Research on Structural Integrity of Welded Joints Containing Crack-like Defects

Guiyi Wu^1*, C Seow², H Coules²

¹ Centre of Excellence for Advanced Materials, Dongguan, 523808, China

² University of Bristol, Bristol, BS8 1TR, United Kingdom

EXTENDED ABSTRACT: Welded joints are likely to have crack-like defects due to the influence of welding process or service environment. Such defects have potential threats to structural safety so research has been carried out to develop structural integrity assessment methods for welded structures. However, with the development of additive manufacturing, the applicability of the existing methods to additively manufactured components is a challenge. Wire and arc additive manufacturing (WAAM) has the advantages of rapid prototyping, free design, high efficiency and less material waste so it is promising in the production of large and complex metallic structures. Nickel-based super-alloys IN625 and IN718 are ideal materials for WAAM because of high material cost, good weldability and wide application.
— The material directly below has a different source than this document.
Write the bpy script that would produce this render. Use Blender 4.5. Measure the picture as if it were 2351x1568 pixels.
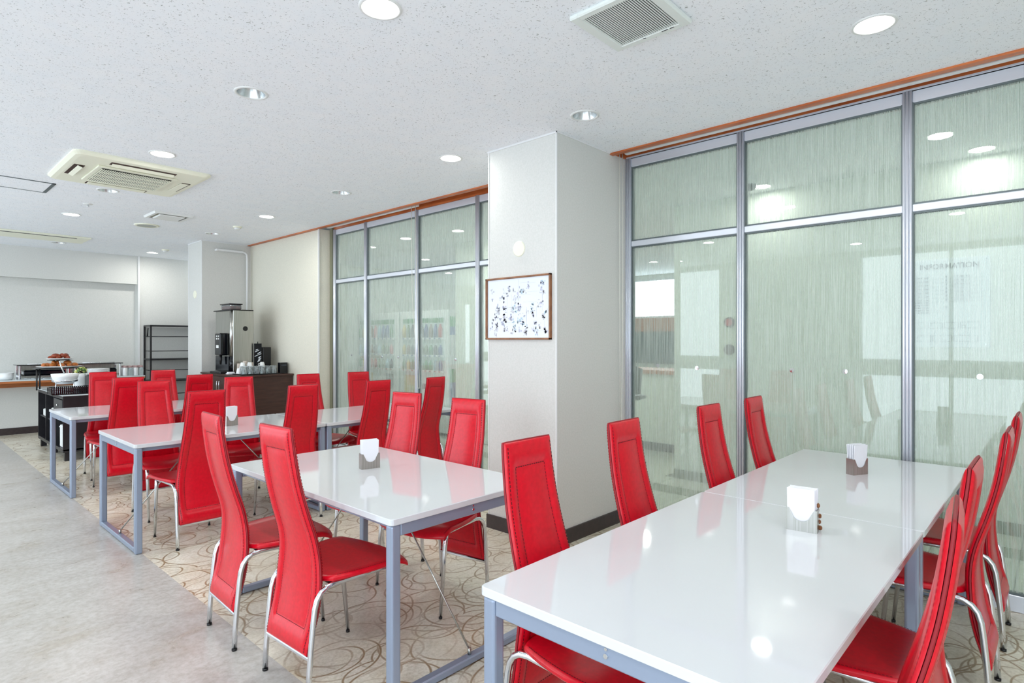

However, crack-like defects could be induced during WAAM with inappropriate deposition conditions. In addition, WAAM process will produce large temperature gradient in the manufacturing direction, which induces epitaxial grain growth and leads to anisotropy of microstructure and material properties. These make the safety assessment of WAAM components more challenging. In this paper, the crack-like defects of WAAM components were analyzed using metallurgical examination techniques and characterized using non-destructive inspection methods. It is found that the occurrence of crack-like defects was related to the deposition path. The in-situ tests of CT specimens were carried out using neutron diffraction combined with DIC to study the fracture behavior of WAAM components with defects. A crystal plasticity finite element model was developed to predict the stress-strain field in front of the crack tip, which showed good agreement with experimental results. It is found that the fracture of WAAM specimens with defects is a mixture of unstable and stable crack extension and the apparent fracture toughness showed anisotropy which can be attributed to the microstructure and the interaction between fatigue-induced crack and pre-existing defects.